YOUR TASK:
Write out, word for word, every line from the first one through the line that holds "COL = scn.collection", and nothing else; skip the pictures.
■ ■ ■ ■ ■
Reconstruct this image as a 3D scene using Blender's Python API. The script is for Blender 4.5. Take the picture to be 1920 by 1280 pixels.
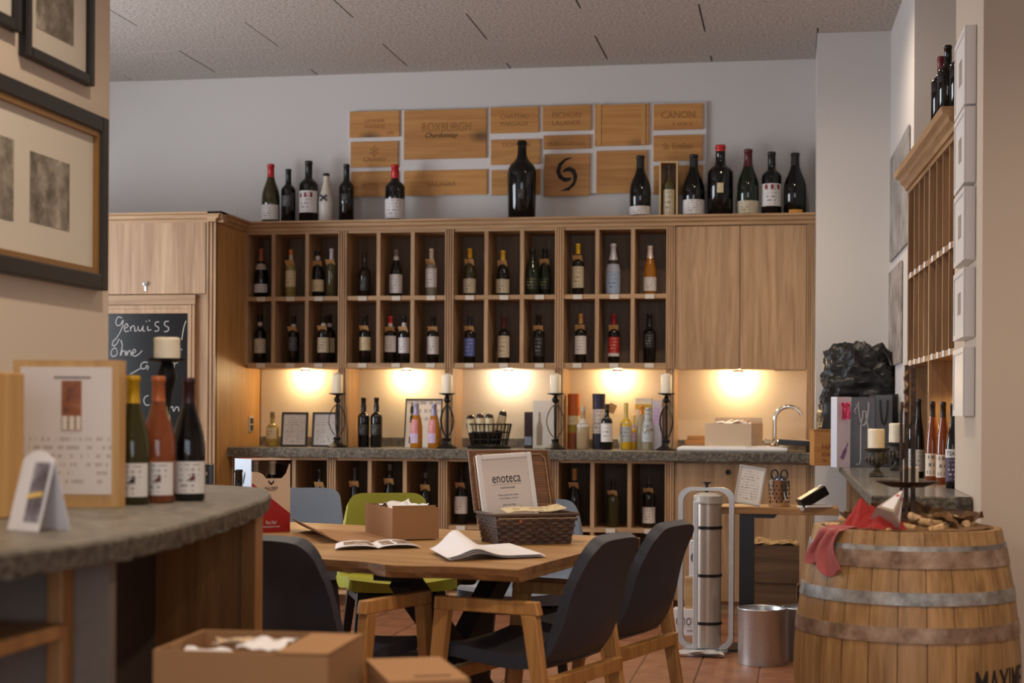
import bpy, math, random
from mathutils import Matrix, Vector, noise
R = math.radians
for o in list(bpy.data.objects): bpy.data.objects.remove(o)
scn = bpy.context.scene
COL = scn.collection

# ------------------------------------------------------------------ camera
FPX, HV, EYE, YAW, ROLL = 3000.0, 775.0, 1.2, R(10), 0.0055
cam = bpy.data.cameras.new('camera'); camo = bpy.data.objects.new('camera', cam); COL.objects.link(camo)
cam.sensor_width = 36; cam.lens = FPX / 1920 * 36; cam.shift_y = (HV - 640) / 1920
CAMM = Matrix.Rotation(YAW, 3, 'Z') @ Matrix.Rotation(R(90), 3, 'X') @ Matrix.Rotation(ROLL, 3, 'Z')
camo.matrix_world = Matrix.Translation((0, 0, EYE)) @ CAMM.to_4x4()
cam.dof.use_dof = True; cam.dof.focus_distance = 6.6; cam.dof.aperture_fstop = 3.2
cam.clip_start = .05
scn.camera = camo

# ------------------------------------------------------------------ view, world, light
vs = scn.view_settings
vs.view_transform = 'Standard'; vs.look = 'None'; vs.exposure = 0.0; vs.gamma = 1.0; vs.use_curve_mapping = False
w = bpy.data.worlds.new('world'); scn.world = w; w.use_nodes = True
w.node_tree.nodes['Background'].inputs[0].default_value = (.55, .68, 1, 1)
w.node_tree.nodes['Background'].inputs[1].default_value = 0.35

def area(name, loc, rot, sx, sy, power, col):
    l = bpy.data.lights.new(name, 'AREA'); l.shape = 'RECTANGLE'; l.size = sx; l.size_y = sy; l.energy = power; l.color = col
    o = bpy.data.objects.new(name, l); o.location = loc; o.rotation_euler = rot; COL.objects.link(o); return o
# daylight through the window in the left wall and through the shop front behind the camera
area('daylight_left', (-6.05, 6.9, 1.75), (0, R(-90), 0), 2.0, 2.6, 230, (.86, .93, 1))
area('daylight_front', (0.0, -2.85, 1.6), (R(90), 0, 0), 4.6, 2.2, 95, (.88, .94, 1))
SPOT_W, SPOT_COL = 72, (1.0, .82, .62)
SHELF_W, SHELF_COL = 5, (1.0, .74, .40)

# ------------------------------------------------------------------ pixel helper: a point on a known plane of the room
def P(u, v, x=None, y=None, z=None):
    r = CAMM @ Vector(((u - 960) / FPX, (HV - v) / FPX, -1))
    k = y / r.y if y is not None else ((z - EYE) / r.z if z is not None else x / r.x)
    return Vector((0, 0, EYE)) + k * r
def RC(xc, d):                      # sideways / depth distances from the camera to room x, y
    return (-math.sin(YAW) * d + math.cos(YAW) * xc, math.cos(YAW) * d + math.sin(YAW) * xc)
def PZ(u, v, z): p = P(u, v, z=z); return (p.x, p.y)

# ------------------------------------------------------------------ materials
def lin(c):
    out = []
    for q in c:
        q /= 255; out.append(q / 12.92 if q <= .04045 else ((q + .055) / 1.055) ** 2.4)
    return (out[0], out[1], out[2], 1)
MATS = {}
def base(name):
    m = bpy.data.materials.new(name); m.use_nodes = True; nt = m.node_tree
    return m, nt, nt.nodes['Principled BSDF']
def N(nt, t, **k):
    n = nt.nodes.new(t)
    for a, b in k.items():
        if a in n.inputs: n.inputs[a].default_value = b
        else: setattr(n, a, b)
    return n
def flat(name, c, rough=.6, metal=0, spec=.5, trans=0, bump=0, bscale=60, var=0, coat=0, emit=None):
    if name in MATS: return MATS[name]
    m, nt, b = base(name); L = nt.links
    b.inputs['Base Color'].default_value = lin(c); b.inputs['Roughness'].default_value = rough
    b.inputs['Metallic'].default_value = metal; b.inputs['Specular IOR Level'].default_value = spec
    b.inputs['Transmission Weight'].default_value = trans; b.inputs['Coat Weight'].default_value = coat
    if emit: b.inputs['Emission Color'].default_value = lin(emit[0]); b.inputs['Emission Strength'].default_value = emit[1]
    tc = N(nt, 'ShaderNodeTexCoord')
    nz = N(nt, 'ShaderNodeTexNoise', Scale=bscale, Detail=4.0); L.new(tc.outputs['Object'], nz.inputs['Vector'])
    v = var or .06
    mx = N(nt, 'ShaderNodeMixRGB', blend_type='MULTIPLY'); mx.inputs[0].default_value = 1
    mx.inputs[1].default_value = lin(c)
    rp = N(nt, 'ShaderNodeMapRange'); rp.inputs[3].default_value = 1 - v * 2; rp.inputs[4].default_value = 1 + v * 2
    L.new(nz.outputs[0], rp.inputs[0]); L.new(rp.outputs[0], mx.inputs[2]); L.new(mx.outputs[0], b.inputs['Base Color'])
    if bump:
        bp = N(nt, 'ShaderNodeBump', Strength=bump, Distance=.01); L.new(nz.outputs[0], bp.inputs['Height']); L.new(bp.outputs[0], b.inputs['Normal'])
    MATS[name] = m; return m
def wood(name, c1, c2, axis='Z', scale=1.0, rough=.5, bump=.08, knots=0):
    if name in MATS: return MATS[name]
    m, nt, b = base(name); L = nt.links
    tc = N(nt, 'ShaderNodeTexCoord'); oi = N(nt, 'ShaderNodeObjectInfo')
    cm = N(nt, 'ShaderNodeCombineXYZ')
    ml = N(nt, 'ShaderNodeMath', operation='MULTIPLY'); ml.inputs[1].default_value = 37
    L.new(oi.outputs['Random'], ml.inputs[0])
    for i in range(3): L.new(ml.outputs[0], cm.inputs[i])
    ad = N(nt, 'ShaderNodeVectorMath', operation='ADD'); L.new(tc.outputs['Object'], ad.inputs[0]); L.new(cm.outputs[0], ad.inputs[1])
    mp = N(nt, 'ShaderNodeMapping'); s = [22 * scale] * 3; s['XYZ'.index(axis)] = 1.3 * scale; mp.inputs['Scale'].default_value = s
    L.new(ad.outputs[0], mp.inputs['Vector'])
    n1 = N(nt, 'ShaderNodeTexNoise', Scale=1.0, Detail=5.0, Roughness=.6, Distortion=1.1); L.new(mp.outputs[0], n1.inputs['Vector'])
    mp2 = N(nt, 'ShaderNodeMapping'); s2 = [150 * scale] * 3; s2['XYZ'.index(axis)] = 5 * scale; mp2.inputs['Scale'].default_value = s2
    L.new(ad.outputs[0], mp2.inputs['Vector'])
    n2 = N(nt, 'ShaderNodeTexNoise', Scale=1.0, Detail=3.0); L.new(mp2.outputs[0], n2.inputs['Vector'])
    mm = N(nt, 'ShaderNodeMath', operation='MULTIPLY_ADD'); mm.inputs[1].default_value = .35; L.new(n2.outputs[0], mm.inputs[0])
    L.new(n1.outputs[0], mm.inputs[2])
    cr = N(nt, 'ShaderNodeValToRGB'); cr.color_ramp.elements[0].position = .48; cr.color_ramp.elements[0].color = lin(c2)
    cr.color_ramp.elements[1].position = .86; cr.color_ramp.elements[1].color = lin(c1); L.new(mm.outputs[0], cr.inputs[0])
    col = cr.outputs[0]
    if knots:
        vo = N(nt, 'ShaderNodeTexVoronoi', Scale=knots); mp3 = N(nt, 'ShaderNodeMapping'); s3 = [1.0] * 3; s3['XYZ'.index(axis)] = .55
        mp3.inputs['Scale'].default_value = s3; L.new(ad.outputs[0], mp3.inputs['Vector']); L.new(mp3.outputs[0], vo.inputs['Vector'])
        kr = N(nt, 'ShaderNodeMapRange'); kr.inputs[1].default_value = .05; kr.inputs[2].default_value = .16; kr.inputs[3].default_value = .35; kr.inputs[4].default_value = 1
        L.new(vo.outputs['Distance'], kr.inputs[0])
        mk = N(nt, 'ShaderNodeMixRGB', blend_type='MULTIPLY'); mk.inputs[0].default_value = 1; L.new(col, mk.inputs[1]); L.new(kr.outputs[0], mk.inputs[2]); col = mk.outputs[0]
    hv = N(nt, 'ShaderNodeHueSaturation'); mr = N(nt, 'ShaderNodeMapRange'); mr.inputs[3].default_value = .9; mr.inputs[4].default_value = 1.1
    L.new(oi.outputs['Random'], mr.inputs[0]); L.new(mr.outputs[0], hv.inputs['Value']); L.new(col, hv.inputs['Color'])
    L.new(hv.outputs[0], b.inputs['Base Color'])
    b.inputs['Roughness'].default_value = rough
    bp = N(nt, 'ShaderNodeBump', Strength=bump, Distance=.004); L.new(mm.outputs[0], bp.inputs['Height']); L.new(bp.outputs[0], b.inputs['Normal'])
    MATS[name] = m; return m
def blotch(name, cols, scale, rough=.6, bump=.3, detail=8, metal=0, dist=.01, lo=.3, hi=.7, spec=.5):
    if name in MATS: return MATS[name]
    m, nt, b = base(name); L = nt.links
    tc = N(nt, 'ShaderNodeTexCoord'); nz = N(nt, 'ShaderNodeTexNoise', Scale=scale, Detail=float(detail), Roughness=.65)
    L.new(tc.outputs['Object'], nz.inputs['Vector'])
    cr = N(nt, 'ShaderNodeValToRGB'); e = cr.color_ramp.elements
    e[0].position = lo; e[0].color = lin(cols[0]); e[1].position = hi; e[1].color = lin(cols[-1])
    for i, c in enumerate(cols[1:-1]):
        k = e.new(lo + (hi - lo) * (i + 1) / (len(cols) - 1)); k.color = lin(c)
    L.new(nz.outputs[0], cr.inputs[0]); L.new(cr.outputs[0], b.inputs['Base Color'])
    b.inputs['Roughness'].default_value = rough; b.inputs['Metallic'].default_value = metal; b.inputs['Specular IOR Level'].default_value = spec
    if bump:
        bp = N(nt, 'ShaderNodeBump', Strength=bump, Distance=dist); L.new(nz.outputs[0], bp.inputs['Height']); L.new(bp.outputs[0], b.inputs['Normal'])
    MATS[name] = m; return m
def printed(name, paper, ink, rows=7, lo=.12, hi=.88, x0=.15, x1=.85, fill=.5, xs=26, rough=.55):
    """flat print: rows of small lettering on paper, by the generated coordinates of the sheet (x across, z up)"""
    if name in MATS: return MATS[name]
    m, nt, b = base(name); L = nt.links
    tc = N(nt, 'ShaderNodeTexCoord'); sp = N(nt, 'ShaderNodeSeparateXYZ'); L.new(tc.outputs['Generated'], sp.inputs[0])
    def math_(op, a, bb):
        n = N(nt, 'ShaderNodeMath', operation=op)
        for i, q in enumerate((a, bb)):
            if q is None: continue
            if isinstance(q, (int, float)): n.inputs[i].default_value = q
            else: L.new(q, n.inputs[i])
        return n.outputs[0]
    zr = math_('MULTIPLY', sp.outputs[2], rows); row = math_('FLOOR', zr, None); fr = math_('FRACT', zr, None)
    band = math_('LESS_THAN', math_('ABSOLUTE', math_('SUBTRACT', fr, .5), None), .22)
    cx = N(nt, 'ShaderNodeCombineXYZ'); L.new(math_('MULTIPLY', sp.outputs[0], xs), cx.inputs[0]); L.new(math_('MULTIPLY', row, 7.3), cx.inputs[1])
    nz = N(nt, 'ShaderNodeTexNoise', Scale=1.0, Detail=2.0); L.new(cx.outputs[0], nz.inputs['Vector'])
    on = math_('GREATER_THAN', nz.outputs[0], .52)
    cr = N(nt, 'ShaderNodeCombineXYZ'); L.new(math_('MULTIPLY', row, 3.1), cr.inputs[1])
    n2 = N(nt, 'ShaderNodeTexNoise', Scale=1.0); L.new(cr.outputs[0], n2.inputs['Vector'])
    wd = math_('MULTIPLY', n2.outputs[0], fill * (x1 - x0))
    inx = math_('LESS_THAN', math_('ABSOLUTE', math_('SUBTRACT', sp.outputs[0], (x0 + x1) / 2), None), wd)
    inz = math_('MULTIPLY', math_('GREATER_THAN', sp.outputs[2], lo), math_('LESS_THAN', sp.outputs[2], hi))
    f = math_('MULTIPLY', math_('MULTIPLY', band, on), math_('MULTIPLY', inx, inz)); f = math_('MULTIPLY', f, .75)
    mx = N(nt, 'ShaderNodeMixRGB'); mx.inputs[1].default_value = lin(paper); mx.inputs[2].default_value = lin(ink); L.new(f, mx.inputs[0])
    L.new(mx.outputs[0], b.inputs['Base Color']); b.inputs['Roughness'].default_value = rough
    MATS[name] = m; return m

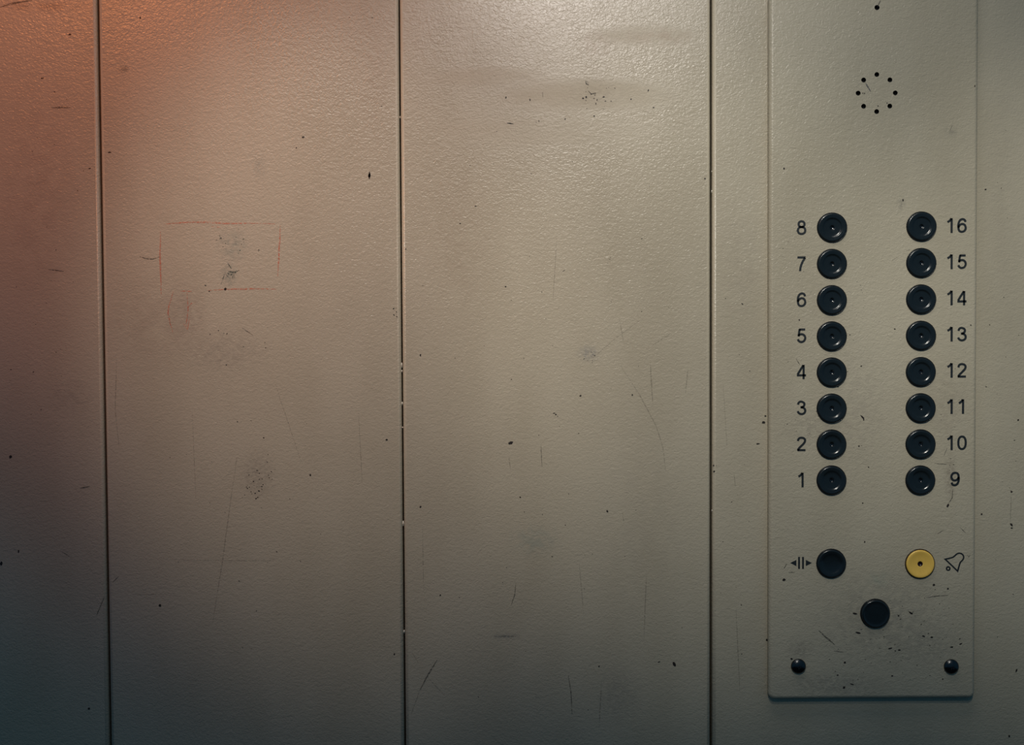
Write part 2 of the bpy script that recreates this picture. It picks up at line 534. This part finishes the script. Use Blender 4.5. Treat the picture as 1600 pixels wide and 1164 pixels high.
■ ■ ■ ■ ■
RESPONSE BELOW:
Reconstruct this image as a 3D scene using Blender's Python API. The script is for Blender 4.5. Take the picture to be 1920 by 1280 pixels.
import bpy, math, random
from mathutils import Matrix, Vector, noise
R = math.radians
for o in list(bpy.data.objects): bpy.data.objects.remove(o)
scn = bpy.context.scene
COL = scn.collection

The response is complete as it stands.